The sorcery of received ideas covers the British Isles with a coarse and heavy cloak. It is hard to picture a system of solar paths stretching so far from its Mediterranean origin and easy to believe that, after the conquest of Gaul, Britannia waited in its primeval squalor for the Roman landlords to come and install the plumbing and the central heating. Not until AD 43 would a beacon fire be lit on top of a watchtower on the Kentish coast to announce to the Continent that Britannia belonged to the Roman empire.
But if Britannia truly was a homeland of Druidism, and if, as Caesar was informed, ‘those who wish to make a more assiduous study of it generally go there to learn’, it can hardly have been such a backwater.

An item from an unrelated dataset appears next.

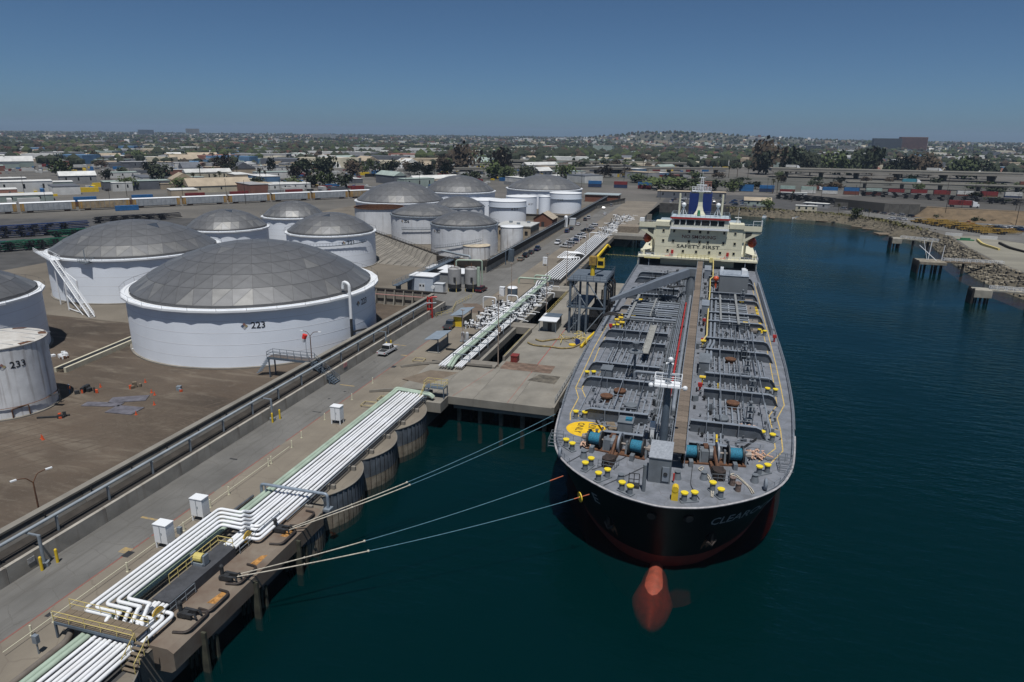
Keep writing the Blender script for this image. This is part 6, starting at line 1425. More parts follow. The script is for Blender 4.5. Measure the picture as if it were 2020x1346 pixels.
def make_valve_manifolds():
    """knots of small white pipes and valves: joined, too fine to pick apart"""
    rng = random.Random(21)
    for (x0, x1, y0, y1, n, lab) in ((-54.5, -49.2, 150, 176, 120, 'dense knot of white valve pipework beside the green pipes'), (-51, -44, 322, 372, 160, 'distant knot of white and pale green pipework at the far pier'), (-52, -42, 380, 410, 60, 'pale pipework at the far end of the quay'), (-46.5, -43.2, 158, 200, 70, 'white valves and dark brackets on the slip side of the green pipes')):
        t = thing('valve_manifold', lab, 'pipework', ((x0+x1)/2, (y0+y1)/2, 5), group='valve pipework'); ox, oy = (x0+x1)/2, (y0+y1)/2
        m = MB(); d = MB()
        for k in range(n):
            x, y = rng.uniform(x0, x1)-ox, rng.uniform(y0, y1)-oy; z = rng.uniform(.4, 1.6); r = rng.uniform(.07, .17); L = rng.uniform(.8, 3.5)
            if rng.random() < .55: pts = [(x, y, 0), (x, y, z), (x+L*rng.choice((-1, 1)), y, z), (x+L*.9, y, 0)] if rng.random() < .5 else [(x, y, z), (x+L, y, z)]
            else: pts = [(x, y, 0), (x, y, z), (x, y+L, z), (x, y+L, 0)]
            m.tube(pts, r, 6, .25, 2)
            q = m if rng.random() < .6 else d; q.cyl((x, y, z-.25), (x, y, z+.45), r*1.5, 6); q.cyl((x, y, z+.45), (x, y, z+.5), r*2.6, 8)
        put(m, 'white_pipework', whitepipe, t, kind='stuff'); put(d, 'dark_valves', dark, t, kind='stuff')
    for i, (x, y, w) in enumerate(((-54.8, 172, 3.6), (-49.5, 176, 3.0), (-45, 178, 3.0), (-49, 312, 4.6), (-52, 298, 3.0))):
        pipe_run(['white portal pipe with a vertical drum near the brown road patch', 'white portal pipe standing left of the green pipes', 'white portal pipe standing right of the green pipes', 'tall white portal pipe over the far pipe row', 'smaller white portal pipe beside the parked white trucks'][i], [(x-w/2, y, 5), (x-w/2, y, 8.2), (x+w/2, y, 8.2), (x+w/2, y, 5)], .17, whitepipe, 'portal_pipe', 'white portal pipes')
    t = thing('grey_drum_tank', 'dark grey round tank with white lid beside white boxes near the road', 'tank', (-53.3, 189.5, 5)); m = MB(); m.cyl((0, 0, 0), (0, 0, 2.3), 1.5, 18); put(m, 'drum', bluesteel, t, smooth=True); m = MB(); m.cyl((0, 0, 2.3), (0, 0, 2.6), 1.55, 18, 1.3); put(m, 'lid', white, t)
    m = MB(); m.box((0, 0, 0), (1.4, 1.4, 2.6)); m.box((0, 0, 2.6), (1.5, 1.5, .1)); m.boxm(-.4, .4, -.75, -.7, .2, 2.1); q = put(m, 'white_booth', white, label='white upright booth beside the dark grey round tank', cat='booth'); q.location = (-56, 188, 5)
make_valve_manifolds()

# ------------------------------------------------------------------ wharf
pile_m = mat('wharf_pile', (.16, .14, .115), .9, var=.3, scale=.8)
def make_wharf():
    w = thing('wharf', 'concrete jetty deck on piles between the quay and the tanker', 'wharf', (-32, 165, 0))
    def slab(x0, x1, y0, y1, z0=3.7, z1=5.1, nm='deck_slab', m=concrete_lt):
        b = MB(); b.boxm(x0, x1, y0, y1, z0, z1); return putw(b, nm, m, w)
    for k in range(4): slab(-52+k*7.4+.02, -52+(k+1)*7.4-.02, 107.2+.0*k, 124, z1=5.15)
    slab(-38.4, -22.4, 124.02, 150); slab(-38.4, -22.4, 150.03, 184); slab(-38.4, -22.4, 184.03, 217)
    b = MB(); b.add([(-22.4, 107.2, 3.7), (-22.4, 124, 3.7), (-22.4, 124, 5.15), (-22.4, 107.2, 5.15)], [(0, 1, 2, 3)])
    slab(-44.9, -42.6, 127, 155.4, 3.6, 5.1, 'edge_beam'); slab(-44.9, -38.4, 155.4, 159.5, 3.6, 5.3, 'link_slab', concrete); slab(-44.9, -42.6, 159.5, 197, 3.6, 5.1, 'edge_beam'); slab(-44.9, -38.4, 197, 205, 3.6, 5.6, 'link_slab', concrete); slab(-44.98, -41.9, 205.05, 329, 3.2, 4.99, 'quay_extension', apron); slab(-44.9, -38.4, 124.05, 127, 3.6, 5.6, 'link_slab', concrete)
    # kerb walls of the crossing
    m = MB(); m.tube([(-56.4, 105.0, 5.2), (-53.5, 106.6, 5.3), (-50, 107.3, 5.6), (-45, 107.4, 5.7)], .3, 4, 2); putw(m, 'kerb_wall', concrete, w)
    m = MB(); m.tube([(-56.8, 119.5, 5.2), (-53, 122.8, 5.3), (-50, 123.9, 5.6), (-39, 124.1, 5.7)], .3, 4, 2); putw(m, 'kerb_wall', concrete, w)
    m = MB(); m.sheet([(-53.6, 113.0), (-50.4, 119.5), (-44.6, 119.8), (-47.8, 111.5)], 5.158); putw(m, 'brown_ramp_plate', mat('brown_ramp', (.17, .135, .10), .9, var=.15, scale=.5), w, recalc=False)
    for i in range(3):
        for j in range(2):
            m = MB(); m.boxm(-37.6+i*3.5, -34.15+i*3.5, 124.8+j*2.4, 127.1+j*2.4, 5.1, 5.13); putw(m, 'rusty_plate', mat('rusty_deck_plate', (.17, .115, .085), .9, var=.3, scale=.6, rnd=.15), w)
    m = MB(); m.sheet([(-30.5, 119.5), (-25, 119), (-24.8, 123.5), (-29, 123.6)], 5.156); putw(m, 'oil_stain', mat('oil_stain', (.13, .115, .09), .6, var=.4, scale=.6), w, recalc=False)
    for x, y0, y1 in ((-30.9, 107.4, 150),):
        putw(strip([(x, 124.3), (x, 165)], .12, 5.106), 'red_line', redp, w, recalc=False); putw(strip([(x, 107.4), (x, 123.8)], .1, 5.156), 'red_line', mat('dull_red', (.3, .12, .09), .8, var=.2), w, recalc=False)
        putw(strip([(-41.2, 107.4), (-38.6, 123.8)], .1, 5.156), 'red_line', MATS['dull_red'], w, recalc=False)
    # piles
    pm = MB(); pm.cyl((0, 0, -4), (0, 0, 3.7), .42, 10); me = mesh_of(pm, 'pile', pile_m, smooth=True)
    for x, y in [(x, y) for y in (109, 116, 122) for x in (-40.5, -36.5, -32.5, -28.5, -24.5)]+[(x, y) for y in range(130, 217, 11) for x in (-37.2, -30.5, -23.6)]+[(-43.4, y) for y in range(130, 197, 9)]:
        inst(me, 'pile', (x+32, y-165, 0), parent=w)
    m = MB(); m.boxm(-41, -22.5, 107.5, 108.2, 2.9, 3.7); putw(m, 'pile_cap', concrete, w)
    # ship side fenders
    for y in (112, 124, 140, 176, 196, 212):
        m = MB(); m.boxm(-22.38, -21.2, y-.9, y+.9, .8, 4.9); putw(m, 'fender', dark, w)
    m = MB(); m.boxm(-22.9, -22.42, 107.2, 217, 5.1, 5.3); putw(m, 'edge_kerb', concrete, w)
    # low block where the pipes dive under the crossing
    m = MB(); m.boxm(-45.6, -41.9, 103.4, 107.1, 3.4, 5.2); putw(m, 'corner_block', concrete_lt, w)
    railing('galvanised railing along the ship side of the jetty', [(-22.7, 109, 5.3), (-22.7, 150, 5.3)], steel)
    railing('galvanised railing along the far ship side of the jetty', [(-22.7, 186, 5.3), (-22.7, 216, 5.3)], steel)
    railing('yellow railing along the slip on the jetty side', [(-38.2, 130, 5.1), (-38.2, 152, 5.1)], yellow_pale)
    railing('yellow railing along the farther slip on the jetty side', [(-38.2, 163, 5.1), (-38.2, 196, 5.1)], yellow_pale)
    railing('thin grey wire fence along the slip edge beam', [(-44.6, 128, 5.1), (-44.6, 155, 5.1)], steel, h=1.0, r=.025)
    # parapet along the slip
    p = MB(); p.boxm(-38.4, -37.9, 129.6, 152.5, 5.1, 6.1); putw(p, 'slip_parapet', concrete, w)
    # stairs at the crossing corner
    s = thing('corner_stairs', 'blue grey steel stairs and landing at the crossing corner above the pipes', 'stairs', (-43.6, 105.6, 5.2))
    for k in range(8): m = MB(); m.boxm(-2.0, -1.0, -2.6+k*.3, -2.35+k*.3, .2+k*.2, .25+k*.2); put(m, 'tread', bluesteel, s)
    m = MB(); m.boxm(-2.2, 1.6, -.2, 1.8, 1.8, 1.9); put(m, 'landing', bluesteel, s)
    for x, y in ((-2.1, -.1), (1.5, -.1), (1.5, 1.7), (-2.1, 1.7)): m = MB(); m.boxm(x-.08, x+.08, y-.08, y+.08, 0, 1.8); put(m, 'leg', bluesteel, s)
    m = MB(); m.rail([(-.9, -.2, 1.9), (1.6, -.2, 1.9), (1.6, 1.8, 1.9), (-2.2, 1.8, 1.9), (-2.2, -.2, 1.9)], 1.1, .04, 1.1, 2); m.rail([(-2, -.2, 1.8), (-2, -2.6, .1)], 1.0, .04, .8, 2); put(m, 'handrail', yellow_pale, s)
    # pump skid, hoses and boxes on the jetty
    b = thing('red_locker', 'dark red locker box by the slip railing on the jetty', 'locker', (-35.9, 130.2, 5.1)); m = MB(); m.boxm(-.7, .7, -.9, .9, 0, 1.3); put(m, 'box', mat('dark_red_box', (.20, .03, .025), .6, var=.15), b); m = MB(); m.boxm(-.78, .78, -.98, .98, 1.3, 1.42); put(m, 'lid', mat('dark_red_box', (.2, .03, .025)), b)
    hm = mat('mustard_hose', (.36, .27, .10), .8, var=.35, scale=1.5, col2=(.10, .08, .04))
    for i, pts in enumerate(([(-36.6, 143.5), (-35.5, 142.2), (-33.5, 141.6), (-31, 142.0), (-28.5, 141.3), (-26.2, 142.6), (-25, 146)], [(-35.5, 146.5), (-33.8, 145.2), (-32.5, 146.8), (-30.5, 148.5), (-28, 149.5), (-26.5, 152)])):
        m = MB(); m.tube([(x, y, 5.3) for x, y in pts], .19, 7, 1.0); put(m, 'cargo_hose', hm, label=['mustard cargo hose snaking across the jetty, the nearer one', 'mustard cargo hose snaking across the jetty, the farther one'][i], cat='hose', group='hoses on the jetty', smooth=True)
    h = thing('jetty_hut', 'small hut with white and grey flat roofs on the jetty beside the slip', 'hut', (-34.2, 156.5, 5.1)); m = MB(); m.boxm(-1.7, 1.7, -1.5, 4.2, 0, 2.7); put(m, 'walls', mat('grey_green_hut', (.30, .32, .30), .7, var=.1), h); m = MB(); m.boxm(-2.4, 2.0, -3.2, .8, 2.75, 2.9); put(m, 'white_roof', white, h); m = MB(); m.boxm(-1.9, 1.9, .8, 4.5, 2.8, 2.98); put(m, 'grey_roof', bluesteel, h); m = MB(); m.boxm(-.5, .5, -1.53, -1.5, 0, 2.0); put(m, 'door', dark, h); m = MB(); m.cyl((-2.2, -3, 0), (-2.2, -3, 2.75), .07, 6); m.cyl((1.8, -3, 0), (1.8, -3, 2.75), .07, 6); put(m, 'roof_post', steel, h)
    m = MB(); m.cyl((0, -.9, 1.0), (0, .9, 1.0), .75, 14); m.boxm(-.7, .7, -.8, -.6, 0, .6); m.boxm(-.7, .7, .6, .8, 0, .6); q = put(m, 'white_vessel', white, label='short white horizontal vessel beside the jetty hut', cat='vessel', smooth=True); q.location = (-37.4, 164.5, 5.1)
    # masts beside the slip
    for i, (x, y, h_) in enumerate(((-38.1, 125.6, 15), (-38.7, 171, 16), (-50.2, 138, 8), (-49.8, 176, 12), (-40.5, 206, 15), (-44.3, 262, 13))):
        m = MB(); m.cyl((0, 0, 0), (0, 0, h_), .13, 8, .07)
        if i < 2: m.box((.3, 0, 7.5), (.5, .5, 1.0))
        m.box((0, 0, h_), (.8, .3, .15)); q = put(m, 'lamp_mast', mat('rusty_white_mast', (.34, .27, .22), .7, var=.3, scale=1.5), label=['tall thin mast at the near end of the slip', 'tall thin mast beside the jetty hut', 'thin pole beside the gas cylinders', 'thin mast left of the green pipes', 'thin mast near the far pier', 'thin mast beside the square pipe loop'][i], cat='mast', group='thin masts'); q.location = (x, y, 5)
    # yellow gangway gear near the tower
    g = thing('gangway_gear', 'cream and yellow pipe frames and ladder at the foot of the loading tower', 'frame', (-26.5, 149.5, 5.1)); rng = random.Random(9)
    m = MB()
    for k in range(18): x, y = rng.uniform(-4.5, 3.5), rng.uniform(-3.5, 3.5); m.tube([(x, y, 0), (x, y, rng.uniform(.8, 1.8)), (x+rng.uniform(-2, 2), y+rng.uniform(-2, 2), rng.uniform(.6, 1.6))], .08, 5, .2)
    put(m, 'pipe_frame', yellow_pale, g, kind='stuff'); m = MB(); m.tube([(2.0, -6, .3), (2.8, -1, 1.0), (3.6, 3, 1.3)], .3, 7); put(m, 'yellow_tube', yellow, g); m = MB(); m.cyl((-.2, -4.4, 0), (-.2, -4.4, .25), .8, 14); put(m, 'yellow_coil', yellow, g); m = MB(); m.box((.8, -3.2, 0), (1, .9, 1.2)); put(m, 'blue_drum', bluep, g)
    # far pier beyond
    f = thing('far_pier', 'concrete pier on piles beyond the tanker bridge', 'pier', (-36, 340, 0)); m = MB(); m.boxm(-8.9, 13, -14, 12, 3.6, 5.2); put(m, 'deck_slab', concrete_lt, f); m = MB(); m.boxm(-8.9, 13, -14.4, -14.05, 3.9, 5.6); put(m, 'edge_beam', concrete, f)
    for x in (-6, -1, 4, 9):
        for y in (-12, 0, 10): inst(me, 'pile', (x, y, 0), parent=f)
    m = MB(); m.boxm(-6, 4, 0, 10, 5.2, 8.2); put(m, 'upper_slab', mat('brown_concrete', (.24, .2, .155), .9, var=.2), f)
    railing('railing along the near edge of the far pier', [(-44, 326.3, 5.2), (-23.5, 326.3, 5.2)], steel)
make_wharf()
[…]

There is, in fact, a trace of Druidry in the Celtic name of the islands, though its meaning has been lost for almost two thousand years. ‘Prettanike’ was the name heard by Pytheas in the fourth century BC; ‘Britannia’ was the form familiar to Caesar. The inhabitants would originally have been the ‘Pritani’ or ‘Pret(t)anoi’. The name belongs to a group of words whose Indo-European root means ‘to cut’, ‘to form’, ‘to shape’. In early medieval Ireland, the ‘figured folk’ of Britain were assimilated to the ‘painted’ or ‘tattooed’ Picts of Scotland. Convention has sealed the interpretation, and the accepted history of Britain now begins with a population of barbarians who smeared themselves with the blue dye of woad.
Some Celtic tribes, like the ‘painted’ Pictones or Pictavi of Gaul, were named for their visible attributes. Many others had names that referred to religious ritual: the People of the Dance (Lingones), of the Sanctuary (Nemetes), of the Cauldron (Parisii); the Shining Ones (Leuci), the Bright Ones (Glanici). The Pritani of Britannia probably belonged to the latter group. The name is often found, as Prito, Pritto, Pritillius or Pritmanus, on fragments of Iron Age and Gallo-Roman pottery from Gaul and northern Germania. Like ‘Mason’ or ‘Smith’, the name was the mark of a profession. In ancient Celtic, ‘pritios’ had the same dual meaning as the Greek ‘poietes’: a creator, a craftsman, an enchanter and a poet.